Einstein Really Was a Genius: Gravitational Waves Detected
First direct spotting of space phenomenon predicted by relativity theory

One billion-plus years ago, two black holes merged, tossing off gravitational waves detected on Earth last September. Photo courtesy of the Simulating eXtreme Spacetimes (SXS) project
Normally, we try to tell you new things (that’s what “news” is about). But this event happened 1.3 billion years ago, when two black holes collided and formed one big monster hole. That crash sent ripples, called gravitational waves, through space-time that were detected directly for the first time last September and publicly announced last week.

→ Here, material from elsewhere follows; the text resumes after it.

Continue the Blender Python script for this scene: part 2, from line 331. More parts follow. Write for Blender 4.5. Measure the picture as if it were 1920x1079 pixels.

It was September 14, 2015, at 5:51 a.m., to be exact, a date worth remembering given this monumental find, which confirmed yet another part of Albert Einstein’s theory of relativity. Einstein predicted the existence of such waves a century ago. Two high-tech detectors in Louisiana and Washington state, collectively known as the Laser Interferometer Gravitational-Wave Observatory (LIGO), operated by Caltech and MIT, picked up the waves.
Why did the discovery light up the world of astronomy like a supernova? BU Today discussed it with Alan Marscher, a College of Arts & Sciences professor and acting chair of astronomy.
BU Today: In lay terms, what are gravitational waves? Can they be produced in other ways besides the collision of black holes, as occurred in this case?
Marscher: Gravitational waves are gravity’s equivalent to light, which is an electromagnetic phenomenon. Light is created when there is a disturbance in an electric/magnetic field, which means when a charged particle like an electron changes its speed or direction of motion. Gravitational waves are generated by changes in the locations of masses. In order for the gravitational waves to occur and to be strong, the changes need to be asymmetric. That is, a spherical body, which is symmetric about its center, won’t produce the waves. The phenomenon in the universe that we think should produce the strongest gravitational waves is when two black holes orbit each other so closely that they end up merging into a single, more massive black hole. That is what the LIGO team thinks that they detected last September.
Why is finding these waves so important? What will it allow astronomers to learn that they might not have learned otherwise?
The merging of black holes is a phenomenon that cannot generally be observed with light, since black holes don’t allow light to escape, although in some black-hole systems we can see light from matter falling toward the black hole. In the case of the LIGO detection, the signal matches that expected from two black holes with masses near 30 times the mass of our sun, orbiting very close to each other, and then merging. The energy released in gravitational waves from such an event corresponds to what one expects if the event occurred in a galaxy about 1.3 billion light-years from us. So, with LIGO we see the emergence of a new sort of telescope that uses gravitational waves instead of light to explore extreme events in the cosmos.
Now that we’ve confirmed the waves, what’s the next step in this field of astronomical research?
Although this is the first direct detection of gravitational waves, they were confirmed indirectly in the 1980s when Joseph Taylor and Russell Hulse [winners of the 1993 Nobel Prize in Physics] observed the “decaying” orbits of two pulsars (spinning neutron stars) that lose energy to the emission of gravitational waves. The next step is to continue to refine LIGO’s sensitivity and to send a more sensitive NASA detector, LISA (Laser Interferometer Space Antenna), into space. This should allow observations of less extreme and more distance events than the one reported last week, and probably to observe these events frequently enough to study them systematically.
Will the discovery guide any research being done by BU, such as our work with the Discovery Channel Telescope?
Not at this stage. My own research group observes radiation from high-speed jets of particles seen at the centers of galaxies that contain black holes with masses about a billion times our sun’s mass. While there are some theories that many of these black holes are really pairs of black holes, the gravitational wave detectors won’t be sensitive enough to detect these systems in the near future.
The name Einstein has long been synonymous with genius. What effect will this confirmation of one of his theories have on this appraisal of him?
Well, Einstein will always be considered a genius, since his theories were so far advanced from what others had done—and were even thinking about—in the early 20th century. Beyond that, though, it’s amazing that none of his main theories have been found to be even slightly inaccurate. Relativity—both the part dealing with gravity and the part about phenomena occurring near the speed of light—has passed every test so far.